Opinion: Grammar

POSTED: 08/16/11 12:15 PM

Professional soccer players, at least many of them, are out of their league when it comes to the proper use of their language. Nothing new there: nobody expected the great Pele to be an expert on classic literature, a great writer or an excellent public speaker. Pele knew how to kick as on a soccer field, that was his field of expertise.
The same goes for soccer great Johan Cruyff, who spoke in his heydays a mysterious kind of Dutch nobody was able to follow. Later, when he went to Spain, he managed to bastardize the Spanish language as well. He even added an expression that did not exist in Spain before Cruyff’s arrival at Barcelona: en un momento dado (at a certain moment). The Spanish people never ridiculed Cruyff for his poor mastery of their language. On the contrary, they even picked up en un momento dado and used it in an advertising campaign. In 2004, it became the title of a movie about Cruyff’s life.
When journalists discovered during an edition of the Tour the France that professional road racing cyclist Peter Winnen actually read a book when he retired to his room after completing a stage, this scrap of information was treated as news. Even better, some journalist definitely thought Winnen was weird. (Later it turned out that Winnen used doping during his career – but that’s another story).
An opinion piece in the Volkskrant of yesterday shows that the obsession of writers with the grammatical struggles of professional athletes is still alive and kicking. It is about time that those athletes start wondering about the athletic abilities of journalists who write about this aspect of their being.
But Daniel Samkalden, the author of the opinion piece, has no inhibitions whatsoever. He criticizes pro soccer players for confusing them and they and the difference between if and than. If it were up to Samkalden, all those soccer players would have to go back to school and they would not be admitted to a soccer field again before they mastered their grammar.

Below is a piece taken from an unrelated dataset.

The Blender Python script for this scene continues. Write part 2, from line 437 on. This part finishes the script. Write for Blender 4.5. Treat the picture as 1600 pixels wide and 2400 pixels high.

Samkalden wrote that soccer players have outgrown the status of street urchins who talk with their feet. A modern soccer player (according to Samkalden) is a theatrical businessman who wallows in the economy of an aggressive, humongous industry and the idolatry of the whole population.

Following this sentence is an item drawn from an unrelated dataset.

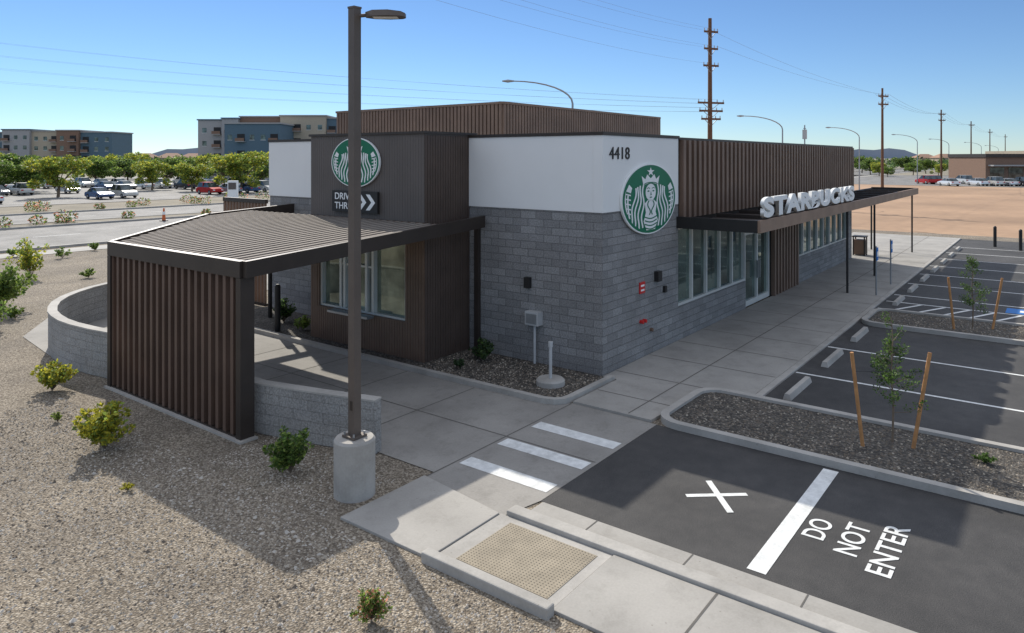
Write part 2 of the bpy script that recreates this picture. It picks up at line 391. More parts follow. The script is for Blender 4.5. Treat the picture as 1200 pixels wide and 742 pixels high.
g.box(4.3,31.45,-2.44,-2.362,3.34,3.68,m_tan); g.box(4.28,4.36,-2.36,-.0,3.34,3.68,m_black); g.box(31.37,31.44,-2.36,-.0,3.34,3.68,m_black)
for x in range(5,31,2): g.box(x,x+.08,-2.36,-.14,3.502,3.62,m_dbrown)
for x in (15.4,20.6,30.9): g.cyl((x,-2.2,.05),(x,-2.2,3.42),.045,.045,m_black,10)
g.box(26.45,31.3,-.13,-.03,3.36,3.64,m_black); g.cyl((30.9,-.1,.05),(30.9,-.1,3.36),.05,.05,m_black,10)
g.obj('entrance_canopy',cs)
text('STARBUCKS','storefront_lettering',(10.0,-2.4,3.99),(math.pi/2,0,0),10.9,.57,m_logow,cs,.05,.05,1.1)
g=B(); g.box(4.7,15.4,-2.35,-2.31,3.7,3.74,m_black)
g.obj('lettering_rail',cs)
text('4418','street_number',(.8,-.045,5.5),(math.pi/2,0,0),1.05,.31,m_black,cs,.01,.0,1.05)
g=B()
for x in (2.95,): g.box(x-.12,x+.12,-.13,-.0,1.98,2.26,m_black)
g.box(-.13,0,2.14,2.3,1.98,2.26,m_black)
g.box(1.93,2.23,-.03,-.001,1.77,2.07,m_red); g.box(1.98,2.18,-.035,-.031,1.95,2.0,m_logow); g.box(1.98,2.18,-.035,-.031,1.83,1.88,m_logow)
g.box(3.37,3.5,-.08,0,1.6,1.78,m_black); g.cyl((2.0,-.1,1.02),(2.0,0,1.02),.05,.05,m_red); g.cyl((2.17,-.1,1.02),(2.17,0,1.02),.05,.05,m_red); g.cyl((2.6,-.08,.7),(2.6,0,.7),.05,.05,m_brown)
g.obj('wall_fixtures',cs)
g=B(); g.box(-.22,0,1.78,2.2,1.05,1.4,m_grey); g.cyl((-.12,1.95,.05),(-.12,1.95,1.05),.035,.035,m_grey); g.box(-.24,-.22,1.83,2.15,1.1,1.35,m_steel)
g.obj('electrical_box',cs)
g=B(); g.box(-.14,-.02,3.86,4.0,.05,3.7,m_dbrown); g.obj('downspout_post',cs)
g=B(); g.box(-1.90,-1.83,5.98,7.90,3.86,4.46,m_black); g.obj('drive_through_sign_panel',cs)
text('DRIVE\nTHRU','drive_through_sign_text',(-1.905,7.38,4.16),(math.pi/2,0,-math.pi/2),.78,.46,m_logow,cs,.004,.01)
g=B()
for k in range(2):
    y=6.80-k*.36
    g.add([(-1.906,y,4.16+.22),(-1.906,y-.16,4.16+.22),(-1.906,y-.38,4.16),(-1.906,y-.22,4.16)],[(0,1,2,3)],m_logow)
    g.add([(-1.906,y,4.16-.22),(-1.906,y-.16,4.16-.22),(-1.906,y-.38,4.159),(-1.906,y-.22,4.159)],[(3,2,1,0)],m_logow)
g.obj('chevrons',cs)

def logo(name,o,ux,uy,nn,ru,rv,parent):
    o=Vector(o);ux=Vector(ux);uy=Vector(uy);nn=Vector(nn)
    g=B()
    def P(u,v,l): return o+ux*(u*ru)+uy*(v*rv)+nn*(.06+.004*l)
    def poly(pts,l,mat):
        c=[]
        for u,v in pts:
            r=math.hypot(u,v)
            if r>.90 and mat is m_logow and l>1: u,v=u*.90/r,v*.90/r
            c.append(P(u,v,l))
        g.add(c,[tuple(range(len(c)))],mat)
    circ=lambda r,n=64:[(r*math.cos(2*math.pi*i/n),r*math.sin(2*math.pi*i/n)) for i in range(n)]
    n=64; c=circ(1.0); vs=[P(u,v,0) for u,v in c]+[P(u,v,0)-nn*.055 for u,v in c]
    g.add(vs,[tuple(range(n)),tuple(range(n,2*n))[::-1]]+[(i,(i+1)%n,n+(i+1)%n,n+i) for i in range(n)],m_logow)
    poly(circ(.965),1,m_green)
    def strip(f,w,t0,t1,l,mat,n=18):
        for i in range(n):
            a=t0+(t1-t0)*i/n; b=t0+(t1-t0)*(i+1)/n
            (x1,y1),(x2,y2)=f(a),f(b); w1,w2=(w(a),w(b)) if callable(w) else (w,w)
            dx,dy=x2-x1,y2-y1; L=math.hypot(dx,dy) or 1; nx,ny=-dy/L,dx/L
            poly([(x1+nx*w1,y1+ny*w1),(x1-nx*w1,y1-ny*w1),(x2-nx*w2,y2-ny*w2),(x2+nx*w2,y2+ny*w2)],l,mat)
    for s in (1,-1):
        for k in range(4):
            strip(lambda t,s=s,k=k:(s*(.25+.09*k+.22*t*(k*.25+.3)+.035*math.sin(t*11+k)),.42-.03*k-1.28*t),.024,0,.95,2,m_logow)
        for k in range(2):
            strip(lambda t,s=s,k=k:(s*(.74+.09*k+.06*math.sin(t*2.6)),-.50+.12*k+.8*t),.024,0,.8,2,m_logow)
        for k in range(5):
            y=-.40+k*.13; poly([(s*.7,y),(s*.88,y+.05),(s*.88,y+.08),(s*.7,y+.04)],2.5,m_logow)
        poly([(s*.70,.20),(s*.86,.26),(s*.76,.44),(s*.66,.34)],3,m_logow)
    poly([(-.27,.40),(-.33,.66),(-.20,.56),(-.13,.70),(0,.58),(.13,.70),(.20,.56),(.33,.66),(.27,.40),(0,.47)],3,m_logow)
    st=[]
    for i in range(10):
        r=.14 if i%2==0 else .055; t=math.pi/2+i*math.pi/5; st.append((r*math.cos(t),.77+r*math.sin(t)))
    for i in range(10): poly([(0,.77),st[i],st[(i+1)%10]],3,m_logow)
    strip(lambda t:(.24*math.cos(t),.41+.06*math.sin(t)),.012,math.pi,0,4,m_green)
    poly([(.19*math.cos(t/20*2*math.pi),.19+.24*math.sin(t/20*2*math.pi)) for t in range(20)],3,m_logow)
    for s in (1,-1):
        poly([(s*.04,.22),(s*.09,.25),(s*.14,.22),(s*.09,.2)],4,m_green)
        strip(lambda t,s=s:(s*(.04+.1*t),.29+.03*math.sin(t*3)),.010,0,1,4,m_green,5)
    poly([(-.0,.24),(.03,.10),(-.02,.10)],4,m_green); poly([(-.06,.05),(0,.065),(.06,.05),(0,.02)],4,m_green)
    poly([(-.11,-.03),(-.22,-.12),(-.18,-.38),(-.26,-.62),(-.16,-.88),(.16,-.88),(.26,-.62),(.18,-.38),(.22,-.12),(.11,-.03)],3,m_logow)
    for k in range(4):
        y=-.5-k*.1; strip(lambda t,y=y:(-.22+.44*t,y-.06*math.sin(t*math.pi)),.016,0,1,4,m_green,8)
    for s in (1,-1): strip(lambda t,s=s:(s*(.07+.05*math.sin(t*6)),-.05-.4*t),.018,0,1,4,m_green,10)
    return g.obj(name,parent)
logo('round_logo_sign',(2.42,-.03,4.29),(1,0,0),(0,0,1),(0,-1,0),1.62,.95,cs)
logo('round_logo_sign_tower',(-1.82,6.93,5.27),(0,-1,0),(0,0,1),(-1,0,0),1.02,.70,cs)

# ------------------------------------------------------------ drive-through canopy
dc=E('drive_through_canopy')
zt=lambda x,y=0:3.43+.052*(x+7.6)
g=B()
out=[(-7.6,3.4),(-.15,3.65),(-.1,12.2),(-3.2,12.3),(-7.6,8.95)]
def beam(p,q,w=.12,h=.32):
    d=(Vector(q)-Vector(p)).normalized(); n=Vector((-d.y,d.x))*w/2
    pts=[(p[0]+n.x,p[1]+n.y),(p[0]-n.x,p[1]-n.y),(q[0]-n.x,q[1]-n.y),(q[0]+n.x,q[1]+n.y)]
    g.prism(pts,lambda x,y:zt(x)-h,lambda x,y:zt(x),m_dbrown)
beam(out[0],out[1]); beam((-7.6,3.47),(-7.6,8.95)); beam((-7.55,9.0),out[3]); beam((-3.1,12.3),out[2])
g.obj('perimeter_beams',dc)
g=B(); ins=[(-7.53,3.48),(-1.83,3.66),(-1.83,12.22),(-3.2,12.22),(-7.53,8.9)]
g.prism(ins,lambda x,y:zt(x)-.15,lambda x,y:zt(x)-.12,m_deck)
y=3.75
while y<12.1:
    x0=-7.5 if y<8.75 else -7.5+(y-8.75)*1.29
    g.prism([(x0,y),(-1.86,y),(-1.86,y+.11),(x0,y+.11)],lambda x,y:zt(x)-.118,lambda x,y:zt(x)-.03,m_rib)
    y+=.27
g.obj('roof_deck',dc)
g=B()
y=3.75
while y<8.8:
    g.box(-7.62,-7.44,y,y+.10,.06,3.12,m_scrslat); y+=.262
g.box(-7.66,-7.36,3.44,3.6,0,3.10,m_dbrown); g.box(-7.66,-7.4,8.8,8.95,0,3.10,m_dbrown); g.box(-7.64,-7.42,3.6,8.8,.0,.058,m_dbrown)
g.box(-7.72,-7.34,3.35,9.0,-.05,.03,m_conc2)
g.obj('slatted_screen',dc)
g=B(); g.cyl((-1.06,12.15,0),(-1.06,12.15,3.6),.07,.07,m_black); g.cyl((-3.1,12.1,0),(-3.1,12.1,3.4),.06,.06,m_black); g.obj('posts',dc)
g=B(); g.box(-.1,.02,13.85,16.6,3.75,3.9,m_dbrown); g.box(-.1,.02,13.85,16.6,.05,.15,m_dbrown)
y=13.9
while y<16.6: g.box(-.08,.0,y,y+.09,.15,3.75,m_slat); y+=.2
g.obj('slatted_fence')
arc=[(-7.1,8.9),(-7.26,9.6),(-7.38,10.4),(-7.45,11.3),(-7.43,12),(-7.33,12.7),(-7.17,13.4),(-6.9,14.1),(-6.55,14.8),(-6.05,15.5),(-5.5,16.05),(-4.8,16.6),(-4,17),(-3.2,17.3),(-2.3,17.55),(-.5,17.7)]
g=B(); g.wall(arc,.2,0,1.1,m_lowwall); g.wall(arc,.24,1.102,1.14,m_conc2); g.obj('curved_low_wall')
w2=[(-7.1,8.88),(-7.1,3.6),(-6.75,2.2),(-6.4,1.0)]
g=B(); g.wall(w2,.2,0,.95,m_lowwall); g.wall(w2,.23,.952,.985,m_conc2); g.obj('low_block_wall')
g=B(); g.cyl((-2.06,10.3,0),(-2.06,10.3,1.45),.09,.09,m_black,14); g.cyl((-2.06,10.3,1.45),(-2.06,10.3,1.5),.09,.05,m_black,14); g.obj('bollard')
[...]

Wow, and based on this theatrical statement, Samkalden demands that soccer players get their grammar in order.
We had to think about a statement by a writer whose name escapes us at the moment. He was invited to a university to give a lecture about writing. When he showed up he was plain drunk. He climbed the lectern, looked at his audience and mumbled: “So who wants to write?”
The eager students, properly impressed by the presence of the great author, all raised their hands. The writer said: “Then why don’t you all go home and write?” before stepping down and leaving. It was probably the best lesson the aspiring writers ever got.
The same goes obviously for professional athletes. They don’t want to write, they don’t want to be poets, they want that NB-title, they want the heavyweight world title, the world record on the 100 meter dash, or they want to win Wimbledon.
Does anybody really care about the grammatical skills of, say, Ana Ivanovic, Rafael Nadal, Ronaldo Christiano or Novak Djokovic? Ah, sure, nit-pickers like Daniel Samkalden do. But who is this guy anyway? Has he even played soccer? If he did, he certainly managed to go unnoticed.
Writers ought to write the way soccer players ought to play soccer, the way professional athletes ought to do what they are good at without having to worry about them and they.